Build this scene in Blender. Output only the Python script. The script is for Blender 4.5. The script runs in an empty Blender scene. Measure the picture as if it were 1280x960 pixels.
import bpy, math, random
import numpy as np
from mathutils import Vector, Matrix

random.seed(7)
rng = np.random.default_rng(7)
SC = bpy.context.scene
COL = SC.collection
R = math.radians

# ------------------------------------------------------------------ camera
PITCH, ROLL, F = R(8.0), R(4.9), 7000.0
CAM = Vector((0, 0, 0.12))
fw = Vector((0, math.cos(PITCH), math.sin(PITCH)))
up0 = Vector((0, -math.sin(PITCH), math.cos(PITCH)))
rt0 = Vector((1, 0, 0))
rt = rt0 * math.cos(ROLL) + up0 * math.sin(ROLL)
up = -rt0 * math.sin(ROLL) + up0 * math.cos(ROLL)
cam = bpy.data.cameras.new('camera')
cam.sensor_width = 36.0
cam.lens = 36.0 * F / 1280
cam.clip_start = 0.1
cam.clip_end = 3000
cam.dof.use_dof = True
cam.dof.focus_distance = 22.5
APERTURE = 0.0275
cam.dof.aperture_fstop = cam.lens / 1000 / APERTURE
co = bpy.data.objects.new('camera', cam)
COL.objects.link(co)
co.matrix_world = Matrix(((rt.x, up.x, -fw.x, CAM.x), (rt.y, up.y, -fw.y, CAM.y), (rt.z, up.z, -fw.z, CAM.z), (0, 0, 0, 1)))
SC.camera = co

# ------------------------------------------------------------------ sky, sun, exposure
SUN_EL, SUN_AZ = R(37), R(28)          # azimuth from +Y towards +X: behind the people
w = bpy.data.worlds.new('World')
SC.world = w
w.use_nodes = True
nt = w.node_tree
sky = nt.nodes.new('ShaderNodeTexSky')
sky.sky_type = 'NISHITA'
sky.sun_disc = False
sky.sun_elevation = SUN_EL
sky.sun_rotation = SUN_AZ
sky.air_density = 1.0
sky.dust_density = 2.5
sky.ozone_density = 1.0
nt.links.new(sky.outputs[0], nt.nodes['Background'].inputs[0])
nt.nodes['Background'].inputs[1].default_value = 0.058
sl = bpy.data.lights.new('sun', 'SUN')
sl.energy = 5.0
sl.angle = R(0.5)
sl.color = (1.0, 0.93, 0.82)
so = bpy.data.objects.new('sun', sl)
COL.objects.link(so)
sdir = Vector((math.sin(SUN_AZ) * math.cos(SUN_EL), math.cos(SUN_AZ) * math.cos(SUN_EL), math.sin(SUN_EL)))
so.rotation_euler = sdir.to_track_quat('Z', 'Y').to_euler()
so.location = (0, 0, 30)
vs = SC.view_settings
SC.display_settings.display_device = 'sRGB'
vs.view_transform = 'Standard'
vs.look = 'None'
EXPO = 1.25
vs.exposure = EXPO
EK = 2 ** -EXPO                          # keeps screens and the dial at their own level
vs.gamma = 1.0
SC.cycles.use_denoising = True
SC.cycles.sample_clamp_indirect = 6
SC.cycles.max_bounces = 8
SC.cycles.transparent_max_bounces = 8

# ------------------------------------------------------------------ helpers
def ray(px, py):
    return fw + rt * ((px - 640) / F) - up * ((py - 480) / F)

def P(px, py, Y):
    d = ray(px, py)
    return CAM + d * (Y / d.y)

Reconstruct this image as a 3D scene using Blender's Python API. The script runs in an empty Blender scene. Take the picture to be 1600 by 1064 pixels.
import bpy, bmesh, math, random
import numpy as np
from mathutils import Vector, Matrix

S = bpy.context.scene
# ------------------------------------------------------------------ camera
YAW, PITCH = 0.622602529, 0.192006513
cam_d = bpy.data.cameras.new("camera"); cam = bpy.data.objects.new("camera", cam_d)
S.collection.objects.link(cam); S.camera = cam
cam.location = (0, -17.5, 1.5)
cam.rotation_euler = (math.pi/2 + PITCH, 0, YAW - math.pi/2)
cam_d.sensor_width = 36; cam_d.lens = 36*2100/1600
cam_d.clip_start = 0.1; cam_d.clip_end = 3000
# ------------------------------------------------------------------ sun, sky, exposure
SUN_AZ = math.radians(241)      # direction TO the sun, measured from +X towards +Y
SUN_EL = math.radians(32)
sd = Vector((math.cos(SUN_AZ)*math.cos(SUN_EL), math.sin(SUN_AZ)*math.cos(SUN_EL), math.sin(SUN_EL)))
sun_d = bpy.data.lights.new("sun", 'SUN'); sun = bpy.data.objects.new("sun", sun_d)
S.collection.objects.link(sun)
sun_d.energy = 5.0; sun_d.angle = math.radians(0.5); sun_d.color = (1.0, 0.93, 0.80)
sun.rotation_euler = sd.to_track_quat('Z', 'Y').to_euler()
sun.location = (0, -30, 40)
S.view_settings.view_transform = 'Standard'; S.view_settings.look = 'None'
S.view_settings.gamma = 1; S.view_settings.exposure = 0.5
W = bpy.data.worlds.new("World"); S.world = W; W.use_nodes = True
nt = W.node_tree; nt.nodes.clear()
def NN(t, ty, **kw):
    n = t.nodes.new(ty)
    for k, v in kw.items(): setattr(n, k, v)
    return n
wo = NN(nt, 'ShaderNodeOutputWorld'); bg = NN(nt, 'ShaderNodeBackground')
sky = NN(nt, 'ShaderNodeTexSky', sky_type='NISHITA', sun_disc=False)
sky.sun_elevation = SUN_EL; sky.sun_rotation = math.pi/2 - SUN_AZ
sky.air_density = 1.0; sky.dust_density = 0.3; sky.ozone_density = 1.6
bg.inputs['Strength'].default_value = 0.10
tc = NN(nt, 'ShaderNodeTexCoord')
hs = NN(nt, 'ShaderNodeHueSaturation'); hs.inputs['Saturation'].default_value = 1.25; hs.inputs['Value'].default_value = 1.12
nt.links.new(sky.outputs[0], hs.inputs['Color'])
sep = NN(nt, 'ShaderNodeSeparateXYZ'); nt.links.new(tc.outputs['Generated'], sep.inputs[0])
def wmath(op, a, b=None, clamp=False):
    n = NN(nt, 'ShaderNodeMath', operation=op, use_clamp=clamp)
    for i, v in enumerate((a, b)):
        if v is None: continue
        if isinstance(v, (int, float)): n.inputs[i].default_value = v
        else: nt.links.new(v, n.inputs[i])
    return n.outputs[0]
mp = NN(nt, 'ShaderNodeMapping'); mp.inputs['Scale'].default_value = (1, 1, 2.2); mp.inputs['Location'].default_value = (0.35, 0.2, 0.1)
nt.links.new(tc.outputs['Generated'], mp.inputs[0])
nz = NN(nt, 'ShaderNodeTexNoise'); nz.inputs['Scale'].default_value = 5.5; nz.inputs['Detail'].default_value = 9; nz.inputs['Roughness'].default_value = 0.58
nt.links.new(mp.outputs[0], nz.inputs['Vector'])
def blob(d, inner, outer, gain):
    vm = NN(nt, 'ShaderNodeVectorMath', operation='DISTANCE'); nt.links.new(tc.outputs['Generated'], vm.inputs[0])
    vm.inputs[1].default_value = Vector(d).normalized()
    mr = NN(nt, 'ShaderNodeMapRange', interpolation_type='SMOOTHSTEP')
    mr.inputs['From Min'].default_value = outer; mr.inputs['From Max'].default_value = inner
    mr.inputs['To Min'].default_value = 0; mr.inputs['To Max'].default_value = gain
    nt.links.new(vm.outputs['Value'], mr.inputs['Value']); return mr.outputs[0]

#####

Written problem:
All of the entries need to be reproduced exactly; please write them out.

Finished answer:
Build this scene in Blender. Output only the Python script. The script is for Blender 4.5. The script runs in an empty Blender scene. Measure the picture as if it were 1280x960 pixels.
import bpy, math, random
import numpy as np
from mathutils import Vector, Matrix

random.seed(7)
rng = np.random.default_rng(7)
SC = bpy.context.scene
COL = SC.collection
R = math.radians

# ------------------------------------------------------------------ camera
PITCH, ROLL, F = R(8.0), R(4.9), 7000.0
CAM = Vector((0, 0, 0.12))
fw = Vector((0, math.cos(PITCH), math.sin(PITCH)))
up0 = Vector((0, -math.sin(PITCH), math.cos(PITCH)))
rt0 = Vector((1, 0, 0))
rt = rt0 * math.cos(ROLL) + up0 * math.sin(ROLL)
up = -rt0 * math.sin(ROLL) + up0 * math.cos(ROLL)
cam = bpy.data.cameras.new('camera')
cam.sensor_width = 36.0
cam.lens = 36.0 * F / 1280
cam.clip_start = 0.1
cam.clip_end = 3000
cam.dof.use_dof = True
cam.dof.focus_distance = 22.5
APERTURE = 0.0275
cam.dof.aperture_fstop = cam.lens / 1000 / APERTURE
co = bpy.data.objects.new('camera', cam)
COL.objects.link(co)
co.matrix_world = Matrix(((rt.x, up.x, -fw.x, CAM.x), (rt.y, up.y, -fw.y, CAM.y), (rt.z, up.z, -fw.z, CAM.z), (0, 0, 0, 1)))
SC.camera = co

# ------------------------------------------------------------------ sky, sun, exposure
SUN_EL, SUN_AZ = R(37), R(28)          # azimuth from +Y towards +X: behind the people
w = bpy.data.worlds.new('World')
SC.world = w
w.use_nodes = True
nt = w.node_tree
sky = nt.nodes.new('ShaderNodeTexSky')
sky.sky_type = 'NISHITA'
sky.sun_disc = False
sky.sun_elevation = SUN_EL
sky.sun_rotation = SUN_AZ
sky.air_density = 1.0
sky.dust_density = 2.5
sky.ozone_density = 1.0
nt.links.new(sky.outputs[0], nt.nodes['Background'].inputs[0])
nt.nodes['Background'].inputs[1].default_value = 0.058
sl = bpy.data.lights.new('sun', 'SUN')
sl.energy = 5.0
sl.angle = R(0.5)
sl.color = (1.0, 0.93, 0.82)
so = bpy.data.objects.new('sun', sl)
COL.objects.link(so)
sdir = Vector((math.sin(SUN_AZ) * math.cos(SUN_EL), math.cos(SUN_AZ) * math.cos(SUN_EL), math.sin(SUN_EL)))
so.rotation_euler = sdir.to_track_quat('Z', 'Y').to_euler()
so.location = (0, 0, 30)
vs = SC.view_settings
SC.display_settings.display_device = 'sRGB'
vs.view_transform = 'Standard'
vs.look = 'None'
EXPO = 1.25
vs.exposure = EXPO
EK = 2 ** -EXPO                          # keeps screens and the dial at their own level
vs.gamma = 1.0
SC.cycles.use_denoising = True
SC.cycles.sample_clamp_indirect = 6
SC.cycles.max_bounces = 8
SC.cycles.transparent_max_bounces = 8

# ------------------------------------------------------------------ helpers
def ray(px, py):
    return fw + rt * ((px - 640) / F) - up * ((py - 480) / F)

def P(px, py, Y):
    d = ray(px, py)
    return CAM + d * (Y / d.y)

Reconstruct this image as a 3D scene using Blender's Python API. The script runs in an empty Blender scene. Take the picture to be 1600 by 1064 pixels.
import bpy, bmesh, math, random
import numpy as np
from mathutils import Vector, Matrix

S = bpy.context.scene
# ------------------------------------------------------------------ camera
YAW, PITCH = 0.622602529, 0.192006513
cam_d = bpy.data.cameras.new("camera"); cam = bpy.data.objects.new("camera", cam_d)
S.collection.objects.link(cam); S.camera = cam
cam.location = (0, -17.5, 1.5)
cam.rotation_euler = (math.pi/2 + PITCH, 0, YAW - math.pi/2)
cam_d.sensor_width = 36; cam_d.lens = 36*2100/1600
cam_d.clip_start = 0.1; cam_d.clip_end = 3000
# ------------------------------------------------------------------ sun, sky, exposure
SUN_AZ = math.radians(241)      # direction TO the sun, measured from +X towards +Y
SUN_EL = math.radians(32)
sd = Vector((math.cos(SUN_AZ)*math.cos(SUN_EL), math.sin(SUN_AZ)*math.cos(SUN_EL), math.sin(SUN_EL)))
sun_d = bpy.data.lights.new("sun", 'SUN'); sun = bpy.data.objects.new("sun", sun_d)
S.collection.objects.link(sun)
sun_d.energy = 5.0; sun_d.angle = math.radians(0.5); sun_d.color = (1.0, 0.93, 0.80)
sun.rotation_euler = sd.to_track_quat('Z', 'Y').to_euler()
sun.location = (0, -30, 40)
S.view_settings.view_transform = 'Standard'; S.view_settings.look = 'None'
S.view_settings.gamma = 1; S.view_settings.exposure = 0.5
W = bpy.data.worlds.new("World"); S.world = W; W.use_nodes = True
nt = W.node_tree; nt.nodes.clear()
def NN(t, ty, **kw):
    n = t.nodes.new(ty)
    for k, v in kw.items(): setattr(n, k, v)
    return n
wo = NN(nt, 'ShaderNodeOutputWorld'); bg = NN(nt, 'ShaderNodeBackground')
sky = NN(nt, 'ShaderNodeTexSky', sky_type='NISHITA', sun_disc=False)
sky.sun_elevation = SUN_EL; sky.sun_rotation = math.pi/2 - SUN_AZ
sky.air_density = 1.0; sky.dust_density = 0.3; sky.ozone_density = 1.6
bg.inputs['Strength'].default_value = 0.10
tc = NN(nt, 'ShaderNodeTexCoord')
hs = NN(nt, 'ShaderNodeHueSaturation'); hs.inputs['Saturation'].default_value = 1.25; hs.inputs['Value'].default_value = 1.12
nt.links.new(sky.outputs[0], hs.inputs['Color'])
sep = NN(nt, 'ShaderNodeSeparateXYZ'); nt.links.new(tc.outputs['Generated'], sep.inputs[0])
def wmath(op, a, b=None, clamp=False):
    n = NN(nt, 'ShaderNodeMath', operation=op, use_clamp=clamp)
    for i, v in enumerate((a, b)):
        if v is None: continue
        if isinstance(v, (int, float)): n.inputs[i].default_value = v
        else: nt.links.new(v, n.inputs[i])
    return n.outputs[0]
mp = NN(nt, 'ShaderNodeMapping'); mp.inputs['Scale'].default_value = (1, 1, 2.2); mp.inputs['Location'].default_value = (0.35, 0.2, 0.1)
nt.links.new(tc.outputs['Generated'], mp.inputs[0])
nz = NN(nt, 'ShaderNodeTexNoise'); nz.inputs['Scale'].default_value = 5.5; nz.inputs['Detail'].default_value = 9; nz.inputs['Roughness'].default_value = 0.58
nt.links.new(mp.outputs[0], nz.inputs['Vector'])
def blob(d, inner, outer, gain):
    vm = NN(nt, 'ShaderNodeVectorMath', operation='DISTANCE'); nt.links.new(tc.outputs['Generated'], vm.inputs[0])
    vm.inputs[1].default_value = Vector(d).normalized()
    mr = NN(nt, 'ShaderNodeMapRange', interpolation_type='SMOOTHSTEP')
    mr.inputs['From Min'].default_value = outer; mr.inputs['From Max'].default_value = inner
    mr.inputs['To Min'].default_value = 0; mr.inputs['To Max'].default_value = gain
    nt.links.new(vm.outputs['Value'], mr.inputs['Value']); return mr.outputs[0]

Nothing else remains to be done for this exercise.